WHY NOT JUST MARRY HER?

What are you afraid of? Just take the plunge, Dude!

 The wife and I just watched a celebrity “docu-series” about three pseudo-famous brothers and their bid to re-invigorate their music career; become closer together as brothers, and resolve a myriad of personal issues at home. One brother in particular, the unmarried one, (we will call him “TJ”), seemed to have the most trouble with his significant other. The wife and I empathized with him because of the stoic, nonchalant way his lady friend behaved every day. She seemed distant, unfeeling, and emotionless about everything that went on in the household. She did, however, appear to be a loving mother, but as a life partner, her actions and attitude made her seem less than desirable as a mate. She did not work or have any ambition, and refused to assist her man with any household concerns.
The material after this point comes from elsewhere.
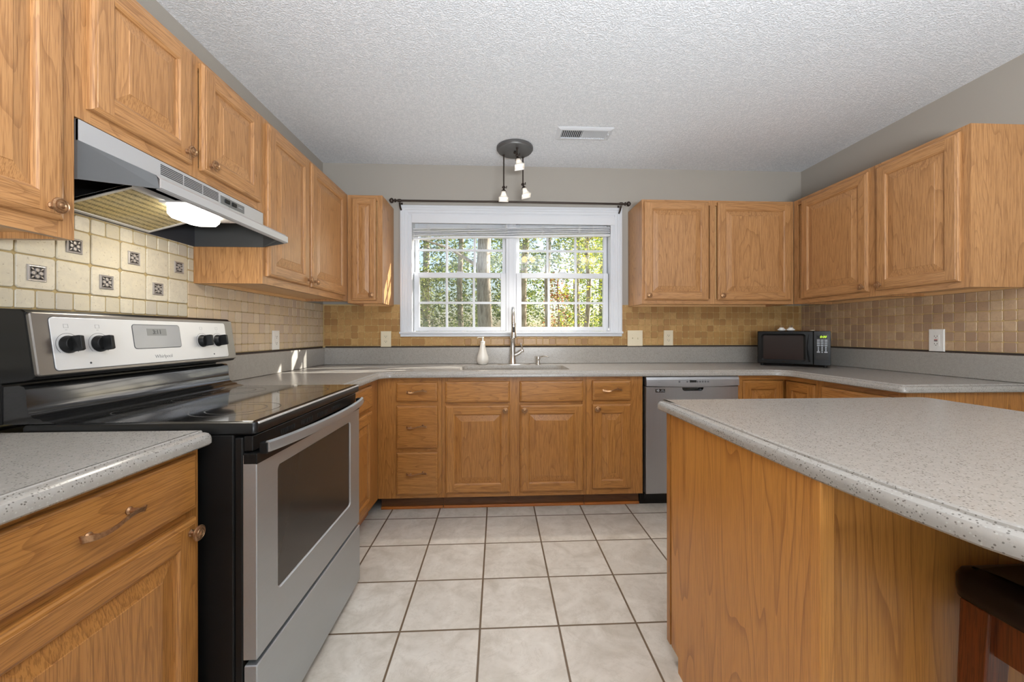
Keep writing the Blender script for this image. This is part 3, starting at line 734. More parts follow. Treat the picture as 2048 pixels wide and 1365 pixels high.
# back wall
bs = thing('tiled_backsplash', 'golden brown mosaic tile backsplash along the sink wall', 'backsplash', (.58, YB, 1.05))
TB = frame((0, YB-.0005, 0), (1, 0, 0), (0, -1, 0))
g_ = MB(); g_.box(XL+.001, cx0, 1.049, UTOP, .0, .003, 0, TB).box(cx1, XR-.001, 1.049, UTOP, 0, .003, 0, TB).box(cx0, cx1, 1.049, 1.132, 0, .003, 0, TB); g_.build('grout_bed', M['grout_brown'], bs)
mb = MB()
tiles_zone(mb, TB, XL+.008, cx0-.001, 1.058, UTOP-.001, .0525, .0525, 1.047, 1.117, .0017, merge=.12, skip=lambda c, d, *a: c < -.826+.0 and d > 1.375)
tiles_zone(mb, TB, cx1+.001, XR-.008, 1.058, UTOP-.001, .0525, .0525, 1.047, 1.117, .0017)
tiles_zone(mb, TB, cx0+.0005, cx1-.0005, 1.058, 1.131, .0525, .0525, 1.047, 1.117, .0017, merge=.25)
mb.build('mosaic_tiles', M['tile_gold'], bs, tone=True)
j = MB(); j.box(XL+.02, XR-.02, 1.0465, 1.0575, 0, .0045, 0, TB); j.build('dark_joint', M['caulk_dark'], bs)
# right wall
bs = thing('tiled_backsplash', 'tan mosaic tile backsplash on the right wall beside the microwave', 'backsplash', (XR, 2.4, 1.05))
TR = frame((XR-.0005, 0, 0), (0, 1, 0), (-1, 0, 0))
g_ = MB(); g_.box(1.735, YB-.008, 1.049, UTOP, 0, .003, 0, TR); g_.build('grout_bed', M['grout_brown'], bs)
mb = MB(); tiles_zone(mb, TR, 1.737, YB-.008, 1.058, UTOP-.001, .0528, .0533, 1.888, 1.110, .0024)
mb.build('mosaic_tiles', M['tile_tan'], bs, tone=True)
j = MB(); j.box(1.735, YB-.02, 1.0465, 1.0575, 0, .0045, 0, TR); j.build('dark_joint', M['caulk_dark'], bs)
# left wall
bs = thing('tiled_backsplash', 'cream travertine backsplash behind the range with metal medallions', 'backsplash', (XL, 1.6, 1.05))
TL = frame((XL+.0005, 0, 0), (0, 1, 0), (1, 0, 0))
ZY = 1.792; ZY0 = 1.068-.1035*9
g_ = MB(); g_.box(.04, 1.03, 1.049, UTOP, 0, .003, 0, TL).box(1.046, 1.80, .90, 1.72, 0, .003, 0, TL).box(1.03, 1.046, 1.05, 1.72, 0, .003, 0, TL).box(1.80, YB-.008, 1.049, UTOP, 0, .003, 0, TL).box(1.80, 1.829, UTOP, 1.62, 0, .003, 0, TL); g_.build('grout_bed', M['grout'], bs)
mb = MB(); pu = .1035
def zlim(y): return 1.712 if 1.03 < y < 1.80 else UTOP-.001
y = 1.173-11*pu
while y < ZY-.01:
    y0, y1 = max(y, .045), min(y+pu, ZY)
    if y1-y0 > .02:
        zt = zlim((y0+y1)/2)
        if y < 1.03 < y+pu: zt = UTOP-.001
        for (z0, z1, half) in ((1.172, 1.2315, 1), (1.2315, 1.289, 1), (1.289, 1.390, 0), (1.390, 1.496, 0), (1.496, 1.548, 1), (1.548, 1.60, 1), (1.60, 1.652, 1), (1.652, 1.704, 1), (1.052, 1.113, 1), (1.113, 1.172, 1)):
            if z0 > zt-.01: continue
            z1 = min(z1, zt)
            if half:
                ym = (y0+y1)/2
                tile(mb, TL, y0+.0014, ym-.0014, z0+.0014, z1-.0014, random.random(), .0012, .0035)
                tile(mb, TL, ym+.0014, y1-.0014, z0+.0014, z1-.0014, random.random(), .0012, .0035)
            else: tile(mb, TL, y0+.0016, y1-.0016, z0+.0016, z1-.0016, random.random()*.7, .0014, .0055, .0075)
    y += pu
tiles_zone(mb, TL, ZY+.002, 1.829, UTOP, 1.60, .0518, .0518, 1.794, 1.390, .0035)
mb.build('travertine_tiles', M['tile_cream'], bs, tone=True)
mb = MB(); tiles_zone(mb, TL, ZY+.002, YB-.012, 1.060, UTOP-.001, .0518, .0578, 1.794, 1.390-.0578*6, .0020, merge=.10)
mb.build('mosaic_tiles', M['tile_left'], bs, tone=True)
j = MB(); j.box(1.826, YB-.02, 1.0465, 1.0575, 0, .0045, 0, TL); j.build('dark_joint', M['caulk_dark'], bs)
def medallion(yc, zc):
    h_ = .024; T = lambda u, v, n: TL(yc+u, zc+v, n+.0072)
    m_ = MB()
    L = [[T(-s_, -s_, n), T(s_, -s_, n), T(s_, s_, n), T(-s_, s_, n)] for s_, n in ((h_, 0), (h_, .003), (h_-.0015, .004), (h_-.003, .0032), (h_-.004, .0035), (h_-.0055, .0042), (h_-.0065, .0018))]
    m_.loops(L, 0, cap1=False); m_.poly([T(-.0176, -.0176, .0018), T(.0176, -.0176, .0018), T(.0176, .0176, .0018), T(-.0176, .0176, .0018)], 1)
    for k in range(4):                                     # four round petals, four pointed leaves between them
        a = k*math.pi/2; cx, cy = .0096*math.cos(a), .0096*math.sin(a)
        L = []
        for r, n in ((.0064, .0018), (.0060, .0048), (.0052, .0054), (.0046, .0038), (.0004, .0040)):
            L.append([T(cx+r*math.cos(t*math.pi/6), cy+r*math.sin(t*math.pi/6), n) for t in range(12)])
        m_.loops(L, 0, cap0=False)
        d_ = a+math.pi/4; ux, uy = math.cos(d_), math.sin(d_); px, py = -uy, ux
        m_.loops([[T(ux*.0125+px*.0006, uy*.0125+py*.0006, z_), T(ux*.017+px*.0022, uy*.017+py*.0022, z_), T(ux*.0222, uy*.0222, z_), T(ux*.017-px*.0022, uy*.017-py*.0022, z_), T(ux*.0125-px*.0006, uy*.0125-py*.0006, z_)] for z_ in (.0018, .0042)], 0)
    m_.build('metal_medallion', [M['medal'], M['medal_dark']], bs)
for yc, zc in ((1.017+.207*.5*0, 1.443), (1.2245, 1.339), (1.3275, 1.443), (1.4310, 1.339), (1.5345, 1.443), (1.638, 1.339), (1.7415, 1.443), (1.0175-.1035, 1.339)):
    if zc > 1.38 and yc < 1.03: yc = 1.120
    medallion(yc, zc)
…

After his tour abroad with his brothers, “TJ” decided to end his relationship with his long-time partner, but to his surprise, she wanted more. She admitted that she wanted to be married, (if not to him; then someone else)! I gave this turn of events a great deal of thought and realized that her indifference was well founded. Think about it for a second or two. She was tired of being the faithful concubine, while her other “sisters-in-law” were lawfully wedded wives. She was the mother of his bastard child, and did not have any of the benefits of being married. (Solomon had 300 concubines, but he also had 700 wives!) “I object, your honor! Relevance?”

Some women “don’t give a nasty” about marriage! They prefer to maintain their independence, and make their own decisions and life choices. For every such woman, there are probably 25 such men! Most guys of this ilk exhibit “The Player” trait, but others of this brotherhood of bachelors are simply too afraid to take the plunge. What are they afraid of? Is marriage the precursor to death? Are they waiting for the “perfect partner”? The perfect moment? Having been married twice, and having had two other long-term relationships, I can understand their reluctance to a certain degree, but I do not support their thinking when it comes to marriage. I prefer to try and fail than to fail to try.